TO BE DONE
Exactly as they appear, output all of the entries.

ROWS
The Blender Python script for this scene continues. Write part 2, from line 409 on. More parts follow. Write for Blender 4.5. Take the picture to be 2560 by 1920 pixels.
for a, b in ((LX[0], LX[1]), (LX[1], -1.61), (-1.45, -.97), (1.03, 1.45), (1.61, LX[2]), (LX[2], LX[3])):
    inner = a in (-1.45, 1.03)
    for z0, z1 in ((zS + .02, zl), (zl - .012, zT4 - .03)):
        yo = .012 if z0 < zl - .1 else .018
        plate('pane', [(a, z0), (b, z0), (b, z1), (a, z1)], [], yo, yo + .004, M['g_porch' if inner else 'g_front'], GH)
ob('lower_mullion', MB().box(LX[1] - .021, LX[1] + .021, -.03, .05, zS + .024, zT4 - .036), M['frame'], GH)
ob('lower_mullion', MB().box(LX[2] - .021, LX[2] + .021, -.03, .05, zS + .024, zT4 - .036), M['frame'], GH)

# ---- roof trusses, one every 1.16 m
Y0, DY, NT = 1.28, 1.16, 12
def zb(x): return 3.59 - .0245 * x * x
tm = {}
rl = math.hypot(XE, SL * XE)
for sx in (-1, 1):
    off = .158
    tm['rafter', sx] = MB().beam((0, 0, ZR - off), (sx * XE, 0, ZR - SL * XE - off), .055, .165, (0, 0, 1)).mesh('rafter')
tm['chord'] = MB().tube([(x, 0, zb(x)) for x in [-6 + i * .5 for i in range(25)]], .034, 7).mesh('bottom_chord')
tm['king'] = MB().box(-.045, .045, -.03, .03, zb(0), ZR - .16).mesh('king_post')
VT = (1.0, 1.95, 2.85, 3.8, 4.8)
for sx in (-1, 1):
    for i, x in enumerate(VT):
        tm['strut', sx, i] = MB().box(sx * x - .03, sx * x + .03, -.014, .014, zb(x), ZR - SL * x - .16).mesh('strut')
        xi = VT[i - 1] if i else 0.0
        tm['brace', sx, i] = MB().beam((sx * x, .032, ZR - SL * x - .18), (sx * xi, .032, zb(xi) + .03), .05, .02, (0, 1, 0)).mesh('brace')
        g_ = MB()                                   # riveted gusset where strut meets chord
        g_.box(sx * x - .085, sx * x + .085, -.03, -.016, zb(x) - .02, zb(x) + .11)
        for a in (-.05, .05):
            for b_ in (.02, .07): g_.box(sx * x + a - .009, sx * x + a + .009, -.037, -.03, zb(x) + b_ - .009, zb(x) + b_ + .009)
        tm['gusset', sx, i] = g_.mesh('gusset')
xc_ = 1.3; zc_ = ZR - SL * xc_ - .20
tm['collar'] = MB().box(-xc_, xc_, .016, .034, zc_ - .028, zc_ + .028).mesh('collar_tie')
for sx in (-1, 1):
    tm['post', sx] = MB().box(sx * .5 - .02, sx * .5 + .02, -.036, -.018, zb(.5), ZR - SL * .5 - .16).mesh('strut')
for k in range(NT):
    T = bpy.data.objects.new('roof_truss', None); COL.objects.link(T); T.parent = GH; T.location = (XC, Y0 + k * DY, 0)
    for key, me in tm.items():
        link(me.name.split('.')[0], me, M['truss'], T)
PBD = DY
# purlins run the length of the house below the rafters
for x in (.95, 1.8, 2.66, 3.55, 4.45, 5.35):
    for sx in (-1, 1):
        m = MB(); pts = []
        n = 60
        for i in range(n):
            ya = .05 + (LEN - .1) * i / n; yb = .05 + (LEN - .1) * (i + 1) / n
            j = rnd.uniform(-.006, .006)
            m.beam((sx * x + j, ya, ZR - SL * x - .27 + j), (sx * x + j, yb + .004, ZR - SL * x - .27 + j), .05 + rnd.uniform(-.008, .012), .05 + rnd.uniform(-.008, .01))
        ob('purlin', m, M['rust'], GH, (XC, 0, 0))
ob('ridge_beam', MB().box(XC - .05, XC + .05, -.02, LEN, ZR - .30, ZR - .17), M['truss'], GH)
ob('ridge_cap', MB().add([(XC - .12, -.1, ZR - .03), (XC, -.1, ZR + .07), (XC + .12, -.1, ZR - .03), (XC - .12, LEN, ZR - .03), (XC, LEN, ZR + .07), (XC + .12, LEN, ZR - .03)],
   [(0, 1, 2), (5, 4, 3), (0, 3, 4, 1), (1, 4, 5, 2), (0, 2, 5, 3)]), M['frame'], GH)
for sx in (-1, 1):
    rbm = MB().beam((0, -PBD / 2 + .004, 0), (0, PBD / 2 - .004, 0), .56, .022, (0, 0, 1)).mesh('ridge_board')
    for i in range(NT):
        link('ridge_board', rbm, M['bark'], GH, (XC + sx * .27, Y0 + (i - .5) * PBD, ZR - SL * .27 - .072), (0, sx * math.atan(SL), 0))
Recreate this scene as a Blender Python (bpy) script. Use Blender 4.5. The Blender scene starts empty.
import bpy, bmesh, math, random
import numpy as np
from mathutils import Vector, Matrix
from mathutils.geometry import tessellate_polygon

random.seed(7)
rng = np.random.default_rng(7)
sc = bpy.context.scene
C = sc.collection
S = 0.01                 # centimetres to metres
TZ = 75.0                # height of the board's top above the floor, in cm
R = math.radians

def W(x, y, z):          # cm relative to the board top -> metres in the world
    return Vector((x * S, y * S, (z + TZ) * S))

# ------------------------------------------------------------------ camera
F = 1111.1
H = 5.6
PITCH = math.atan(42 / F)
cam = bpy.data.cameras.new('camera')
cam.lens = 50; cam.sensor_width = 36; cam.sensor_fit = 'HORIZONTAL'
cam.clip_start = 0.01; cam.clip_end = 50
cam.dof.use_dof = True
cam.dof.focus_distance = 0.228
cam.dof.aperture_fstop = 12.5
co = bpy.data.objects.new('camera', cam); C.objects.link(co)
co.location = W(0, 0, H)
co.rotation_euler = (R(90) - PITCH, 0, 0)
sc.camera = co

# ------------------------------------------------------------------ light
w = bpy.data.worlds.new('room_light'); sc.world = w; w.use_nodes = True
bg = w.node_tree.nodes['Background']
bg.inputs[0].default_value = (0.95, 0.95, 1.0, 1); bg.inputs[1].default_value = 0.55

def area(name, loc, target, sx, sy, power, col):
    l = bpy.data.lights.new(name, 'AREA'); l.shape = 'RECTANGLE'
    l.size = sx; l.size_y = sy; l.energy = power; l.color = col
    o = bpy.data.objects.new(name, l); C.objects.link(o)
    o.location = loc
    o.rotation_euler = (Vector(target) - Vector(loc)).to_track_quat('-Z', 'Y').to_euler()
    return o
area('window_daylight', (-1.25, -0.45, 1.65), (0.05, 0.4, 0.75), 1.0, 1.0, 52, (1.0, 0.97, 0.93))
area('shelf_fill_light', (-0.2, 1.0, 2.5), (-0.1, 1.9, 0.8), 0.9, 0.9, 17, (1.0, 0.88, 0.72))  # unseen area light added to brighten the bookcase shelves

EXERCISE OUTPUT
The Blender Python script for this scene continues. Write part 2, from line 409 on. More parts follow. Write for Blender 4.5. Take the picture to be 2560 by 1920 pixels.
for a, b in ((LX[0], LX[1]), (LX[1], -1.61), (-1.45, -.97), (1.03, 1.45), (1.61, LX[2]), (LX[2], LX[3])):
    inner = a in (-1.45, 1.03)
    for z0, z1 in ((zS + .02, zl), (zl - .012, zT4 - .03)):
        yo = .012 if z0 < zl - .1 else .018
        plate('pane', [(a, z0), (b, z0), (b, z1), (a, z1)], [], yo, yo + .004, M['g_porch' if inner else 'g_front'], GH)
ob('lower_mullion', MB().box(LX[1] - .021, LX[1] + .021, -.03, .05, zS + .024, zT4 - .036), M['frame'], GH)
ob('lower_mullion', MB().box(LX[2] - .021, LX[2] + .021, -.03, .05, zS + .024, zT4 - .036), M['frame'], GH)

# ---- roof trusses, one every 1.16 m
Y0, DY, NT = 1.28, 1.16, 12
def zb(x): return 3.59 - .0245 * x * x
tm = {}
rl = math.hypot(XE, SL * XE)
for sx in (-1, 1):
    off = .158
    tm['rafter', sx] = MB().beam((0, 0, ZR - off), (sx * XE, 0, ZR - SL * XE - off), .055, .165, (0, 0, 1)).mesh('rafter')
tm['chord'] = MB().tube([(x, 0, zb(x)) for x in [-6 + i * .5 for i in range(25)]], .034, 7).mesh('bottom_chord')
tm['king'] = MB().box(-.045, .045, -.03, .03, zb(0), ZR - .16).mesh('king_post')
VT = (1.0, 1.95, 2.85, 3.8, 4.8)
for sx in (-1, 1):
    for i, x in enumerate(VT):
        tm['strut', sx, i] = MB().box(sx * x - .03, sx * x + .03, -.014, .014, zb(x), ZR - SL * x - .16).mesh('strut')
        xi = VT[i - 1] if i else 0.0
        tm['brace', sx, i] = MB().beam((sx * x, .032, ZR - SL * x - .18), (sx * xi, .032, zb(xi) + .03), .05, .02, (0, 1, 0)).mesh('brace')
        g_ = MB()                                   # riveted gusset where strut meets chord
        g_.box(sx * x - .085, sx * x + .085, -.03, -.016, zb(x) - .02, zb(x) + .11)
        for a in (-.05, .05):
            for b_ in (.02, .07): g_.box(sx * x + a - .009, sx * x + a + .009, -.037, -.03, zb(x) + b_ - .009, zb(x) + b_ + .009)
        tm['gusset', sx, i] = g_.mesh('gusset')
xc_ = 1.3; zc_ = ZR - SL * xc_ - .20
tm['collar'] = MB().box(-xc_, xc_, .016, .034, zc_ - .028, zc_ + .028).mesh('collar_tie')
for sx in (-1, 1):
    tm['post', sx] = MB().box(sx * .5 - .02, sx * .5 + .02, -.036, -.018, zb(.5), ZR - SL * .5 - .16).mesh('strut')
for k in range(NT):
    T = bpy.data.objects.new('roof_truss', None); COL.objects.link(T); T.parent = GH; T.location = (XC, Y0 + k * DY, 0)
    for key, me in tm.items():
        link(me.name.split('.')[0], me, M['truss'], T)
PBD = DY
# purlins run the length of the house below the rafters
for x in (.95, 1.8, 2.66, 3.55, 4.45, 5.35):
    for sx in (-1, 1):
        m = MB(); pts = []
        n = 60
        for i in range(n):
            ya = .05 + (LEN - .1) * i / n; yb = .05 + (LEN - .1) * (i + 1) / n
            j = rnd.uniform(-.006, .006)
            m.beam((sx * x + j, ya, ZR - SL * x - .27 + j), (sx * x + j, yb + .004, ZR - SL * x - .27 + j), .05 + rnd.uniform(-.008, .012), .05 + rnd.uniform(-.008, .01))
        ob('purlin', m, M['rust'], GH, (XC, 0, 0))
ob('ridge_beam', MB().box(XC - .05, XC + .05, -.02, LEN, ZR - .30, ZR - .17), M['truss'], GH)
ob('ridge_cap', MB().add([(XC - .12, -.1, ZR - .03), (XC, -.1, ZR + .07), (XC + .12, -.1, ZR - .03), (XC - .12, LEN, ZR - .03), (XC, LEN, ZR + .07), (XC + .12, LEN, ZR - .03)],
   [(0, 1, 2), (5, 4, 3), (0, 3, 4, 1), (1, 4, 5, 2), (0, 2, 5, 3)]), M['frame'], GH)
for sx in (-1, 1):
    rbm = MB().beam((0, -PBD / 2 + .004, 0), (0, PBD / 2 - .004, 0), .56, .022, (0, 0, 1)).mesh('ridge_board')
    for i in range(NT):
        link('ridge_board', rbm, M['bark'], GH, (XC + sx * .27, Y0 + (i - .5) * PBD, ZR - SL * .27 - .072), (0, sx * math.atan(SL), 0))
Recreate this scene as a Blender Python (bpy) script. Use Blender 4.5. The Blender scene starts empty.
import bpy, bmesh, math, random
import numpy as np
from mathutils import Vector, Matrix
from mathutils.geometry import tessellate_polygon

random.seed(7)
rng = np.random.default_rng(7)
sc = bpy.context.scene
C = sc.collection
S = 0.01                 # centimetres to metres
TZ = 75.0                # height of the board's top above the floor, in cm
R = math.radians

def W(x, y, z):          # cm relative to the board top -> metres in the world
    return Vector((x * S, y * S, (z + TZ) * S))

# ------------------------------------------------------------------ camera
F = 1111.1
H = 5.6
PITCH = math.atan(42 / F)
cam = bpy.data.cameras.new('camera')
cam.lens = 50; cam.sensor_width = 36; cam.sensor_fit = 'HORIZONTAL'
cam.clip_start = 0.01; cam.clip_end = 50
cam.dof.use_dof = True
cam.dof.focus_distance = 0.228
cam.dof.aperture_fstop = 12.5
co = bpy.data.objects.new('camera', cam); C.objects.link(co)
co.location = W(0, 0, H)
co.rotation_euler = (R(90) - PITCH, 0, 0)
sc.camera = co

# ------------------------------------------------------------------ light
w = bpy.data.worlds.new('room_light'); sc.world = w; w.use_nodes = True
bg = w.node_tree.nodes['Background']
bg.inputs[0].default_value = (0.95, 0.95, 1.0, 1); bg.inputs[1].default_value = 0.55

def area(name, loc, target, sx, sy, power, col):
    l = bpy.data.lights.new(name, 'AREA'); l.shape = 'RECTANGLE'
    l.size = sx; l.size_y = sy; l.energy = power; l.color = col
    o = bpy.data.objects.new(name, l); C.objects.link(o)
    o.location = loc
    o.rotation_euler = (Vector(target) - Vector(loc)).to_track_quat('-Z', 'Y').to_euler()
    return o
area('window_daylight', (-1.25, -0.45, 1.65), (0.05, 0.4, 0.75), 1.0, 1.0, 52, (1.0, 0.97, 0.93))
area('shelf_fill_light', (-0.2, 1.0, 2.5), (-0.1, 1.9, 0.8), 0.9, 0.9, 17, (1.0, 0.88, 0.72))  # unseen area light added to brighten the bookcase shelves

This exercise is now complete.